Work Foundation highlights price of failing to monitor jobseekers

UK
organisations could be leaving themselves open to discrimination payouts of
millions of pounds from jobseekers, according to The Work Foundation.

Despite
the fact that sex discrimination payouts have recently passed the £2m mark, a
Work Foundation survey finds that one third of organisations are failing to
monitor the diversity of external job applicants – a simple yet important
procedure that can spotlight areas of discrimination, and save recruiters
millions in tribunal claims.

The
Recruitment and Selection survey of almost 500 employers, shows that they are
also failing to monitor the diversity of internal applicants – 38 per cent do
not monitor at all, with a further 28 per cent not knowing if their
organisation monitors internal job applicants for race, sex and age.

According
to employment law, it is the employer’s responsibility to make sure they are
not discriminating against applicants on the basis of sex, disability or race.
Monitoring is recommended as a way of identifying possible bias.

The
Work Foundation report also highlights the tendency for many organisations to
encourage word-of-mouth job applicants. Just over a quarter (27 per cent) of
respondents say they have a policy of actively encouraging employees to
recommend friends and just under a quarter (22 per cent) do the same with
family members.

Advisory
bodies warn that although this may be economical, it is likely to lead to a
much smaller pool of suitable applicants and does not normally satisfy equal
opportunities requirements because it tends to perpetuate any imbalance in the
workforce. The Commission for Racial Equality and the Equal Opportunities
Commission both warn against word-of-mouth recruitment where the workforce is
predominantly one sex or racial group.

And
despite skills shortages, few organisations target less obvious labour pools.
Thirty-three percent of firms target women returners, but very few firms aim
for applicants from among the over-50s, the long-term unemployed, ex-offenders,
people with long-term health issues or a history mental health problems, and
refugees.

Theo
Blackwell, policy specialist at The Work Foundation, says: “Business
opportunities as well as the requirements of employment law are pushing
diversity up the ladder of workplace issues. More practically, companies should
also recognise the benefits of widening their choice of job applicants, and the
business opportunities that recruiting from the widest possible pool of talent
can bring.”

Other
findings include:


The local press is the favourite way of attracting external applicants: 85 per
cent advertise in the local press, 75 per cent use recruitment agencies, 68 per
cent use the national press, 63 per cent job centres, 56 per cent the trade
press and 55 per cent the internet.


41 per cent of organisations advertise all vacancies internally first.

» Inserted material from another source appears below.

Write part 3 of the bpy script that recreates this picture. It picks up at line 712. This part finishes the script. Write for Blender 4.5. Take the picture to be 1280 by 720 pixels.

Almost half (47 per cent) of the organisations accepting word-of-mouth
recommendations do not monitor for race, sex or age


Organisations are more likely to monitor for race and sex than they are for age


34 per cent or companies target women-returners, 23 per cent target
job-sharers, 18 per cent mature, recently qualified graduates, 17 per cent
target the over-50s. Few encourage applications from ex-offenders (5 per cent),
people with long-term health problems (4 per cent) or refugees (3 per cent).


Few job ads give information about the employer’s ethical stance. Only 24 per
cent of companies include this.


Applicants are fairly likely to have their appearance and body language
assessed. Forty per cent of companies ask interviewers to assess appearance and
32 per cent ask interviewers to assess nerves.


Psychometric testing remains popular with 54 per cent of organisations.